* [Given instruction] Quote word for word the lines below, beginning with the first and ending with the one that has "WL, WR = -7.15, 0.25". Drop the pictures.
- - - -
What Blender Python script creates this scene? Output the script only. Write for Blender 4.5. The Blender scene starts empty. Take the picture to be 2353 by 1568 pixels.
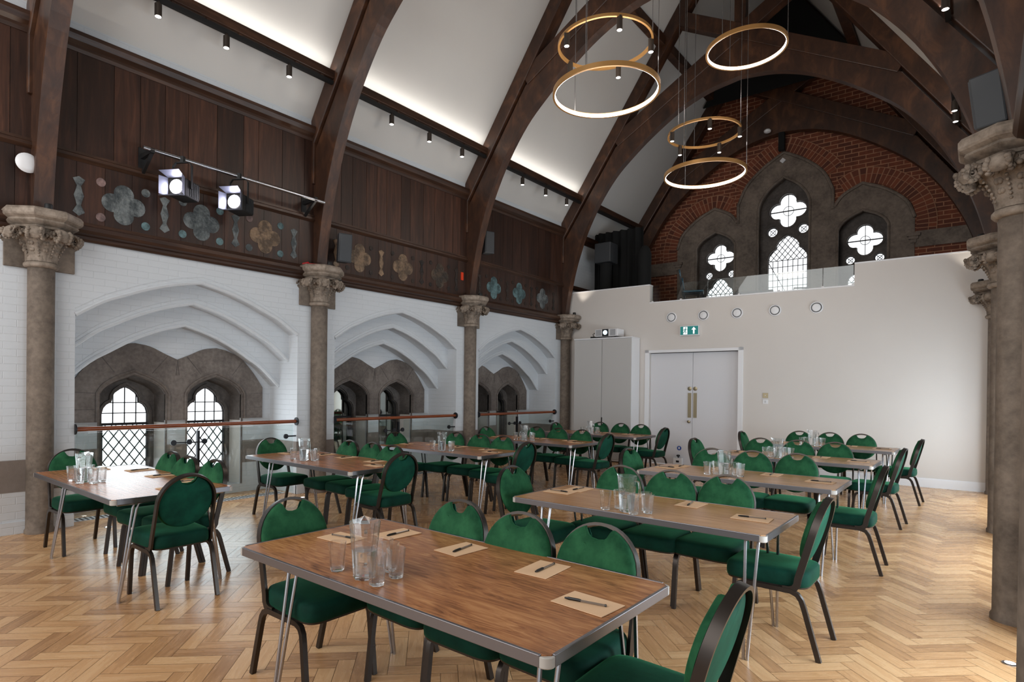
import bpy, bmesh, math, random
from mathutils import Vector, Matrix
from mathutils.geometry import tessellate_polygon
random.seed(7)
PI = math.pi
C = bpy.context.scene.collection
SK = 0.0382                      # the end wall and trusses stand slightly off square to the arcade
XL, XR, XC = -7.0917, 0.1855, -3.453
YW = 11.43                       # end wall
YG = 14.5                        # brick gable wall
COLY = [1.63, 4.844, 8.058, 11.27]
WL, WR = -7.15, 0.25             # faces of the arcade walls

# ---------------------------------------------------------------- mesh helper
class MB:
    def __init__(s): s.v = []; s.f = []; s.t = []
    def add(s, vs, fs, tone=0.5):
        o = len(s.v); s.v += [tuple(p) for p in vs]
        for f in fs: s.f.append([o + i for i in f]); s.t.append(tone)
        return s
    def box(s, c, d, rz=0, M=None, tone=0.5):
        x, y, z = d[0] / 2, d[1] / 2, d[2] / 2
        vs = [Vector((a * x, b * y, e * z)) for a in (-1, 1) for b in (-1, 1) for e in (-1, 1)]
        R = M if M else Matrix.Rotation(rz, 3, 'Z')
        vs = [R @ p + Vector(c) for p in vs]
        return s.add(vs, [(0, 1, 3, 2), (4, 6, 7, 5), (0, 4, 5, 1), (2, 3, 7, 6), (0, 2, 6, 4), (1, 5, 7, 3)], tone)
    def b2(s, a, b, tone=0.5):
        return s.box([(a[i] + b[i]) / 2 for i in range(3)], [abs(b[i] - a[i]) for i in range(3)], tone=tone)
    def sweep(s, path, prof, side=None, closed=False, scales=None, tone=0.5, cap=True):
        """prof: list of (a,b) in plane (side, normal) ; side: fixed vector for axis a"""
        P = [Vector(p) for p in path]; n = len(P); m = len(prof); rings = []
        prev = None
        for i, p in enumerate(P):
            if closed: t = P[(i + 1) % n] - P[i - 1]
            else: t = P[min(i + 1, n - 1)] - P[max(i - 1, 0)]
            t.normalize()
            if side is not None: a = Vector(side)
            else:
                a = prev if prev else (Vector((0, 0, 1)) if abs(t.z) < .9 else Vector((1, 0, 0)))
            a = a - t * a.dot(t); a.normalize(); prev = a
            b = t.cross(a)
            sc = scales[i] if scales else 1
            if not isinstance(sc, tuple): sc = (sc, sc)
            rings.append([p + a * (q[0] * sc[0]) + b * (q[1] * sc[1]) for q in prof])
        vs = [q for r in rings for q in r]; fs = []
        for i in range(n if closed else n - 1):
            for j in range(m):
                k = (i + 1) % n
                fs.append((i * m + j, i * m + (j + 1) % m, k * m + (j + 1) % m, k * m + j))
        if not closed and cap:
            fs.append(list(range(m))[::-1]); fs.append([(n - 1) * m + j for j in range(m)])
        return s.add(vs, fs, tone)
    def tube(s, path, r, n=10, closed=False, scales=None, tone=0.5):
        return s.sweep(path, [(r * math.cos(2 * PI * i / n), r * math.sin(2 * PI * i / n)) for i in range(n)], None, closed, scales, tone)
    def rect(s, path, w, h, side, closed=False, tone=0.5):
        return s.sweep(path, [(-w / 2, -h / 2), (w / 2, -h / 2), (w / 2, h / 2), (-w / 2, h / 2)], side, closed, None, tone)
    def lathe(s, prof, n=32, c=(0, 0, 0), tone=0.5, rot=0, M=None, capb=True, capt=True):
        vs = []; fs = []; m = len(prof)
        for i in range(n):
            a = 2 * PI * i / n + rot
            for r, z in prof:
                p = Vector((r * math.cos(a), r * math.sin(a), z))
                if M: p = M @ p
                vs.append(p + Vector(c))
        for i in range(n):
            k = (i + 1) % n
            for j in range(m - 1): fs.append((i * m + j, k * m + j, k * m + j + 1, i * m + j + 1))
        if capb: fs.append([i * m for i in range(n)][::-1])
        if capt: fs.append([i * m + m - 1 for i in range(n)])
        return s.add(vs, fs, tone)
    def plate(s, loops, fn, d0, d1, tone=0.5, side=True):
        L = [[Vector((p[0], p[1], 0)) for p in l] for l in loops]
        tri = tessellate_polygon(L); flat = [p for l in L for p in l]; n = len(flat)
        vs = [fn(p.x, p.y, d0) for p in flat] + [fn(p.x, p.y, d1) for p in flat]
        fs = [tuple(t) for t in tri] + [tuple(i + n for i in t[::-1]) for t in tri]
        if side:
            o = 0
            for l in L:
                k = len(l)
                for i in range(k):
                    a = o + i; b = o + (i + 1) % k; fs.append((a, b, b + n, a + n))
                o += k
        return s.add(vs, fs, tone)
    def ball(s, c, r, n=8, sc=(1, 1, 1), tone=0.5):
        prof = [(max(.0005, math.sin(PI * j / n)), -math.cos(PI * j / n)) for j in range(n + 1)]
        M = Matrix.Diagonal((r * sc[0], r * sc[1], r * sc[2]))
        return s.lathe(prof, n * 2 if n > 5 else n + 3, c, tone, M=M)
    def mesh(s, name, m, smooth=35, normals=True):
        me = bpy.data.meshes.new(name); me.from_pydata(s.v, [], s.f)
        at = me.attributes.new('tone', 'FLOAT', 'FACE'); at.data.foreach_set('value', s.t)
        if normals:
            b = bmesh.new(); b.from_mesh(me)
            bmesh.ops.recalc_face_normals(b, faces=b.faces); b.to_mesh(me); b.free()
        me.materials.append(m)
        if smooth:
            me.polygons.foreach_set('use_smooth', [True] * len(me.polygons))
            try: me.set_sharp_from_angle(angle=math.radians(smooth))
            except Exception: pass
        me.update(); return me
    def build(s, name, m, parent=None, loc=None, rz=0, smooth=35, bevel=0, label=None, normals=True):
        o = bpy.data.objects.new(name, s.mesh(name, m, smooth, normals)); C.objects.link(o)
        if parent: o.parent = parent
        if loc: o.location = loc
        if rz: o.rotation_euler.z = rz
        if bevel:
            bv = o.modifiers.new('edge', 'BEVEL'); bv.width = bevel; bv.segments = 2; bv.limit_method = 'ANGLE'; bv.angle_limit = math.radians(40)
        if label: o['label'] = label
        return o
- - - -
* [Response to the exercise]
What Blender Python script creates this scene? Output the script only. Write for Blender 4.5. The Blender scene starts empty. Take the picture to be 2353 by 1568 pixels.
import bpy, bmesh, math, random
from mathutils import Vector, Matrix
from mathutils.geometry import tessellate_polygon
random.seed(7)
PI = math.pi
C = bpy.context.scene.collection
SK = 0.0382                      # the end wall and trusses stand slightly off square to the arcade
XL, XR, XC = -7.0917, 0.1855, -3.453
YW = 11.43                       # end wall
YG = 14.5                        # brick gable wall
COLY = [1.63, 4.844, 8.058, 11.27]
WL, WR = -7.15, 0.25             # faces of the arcade walls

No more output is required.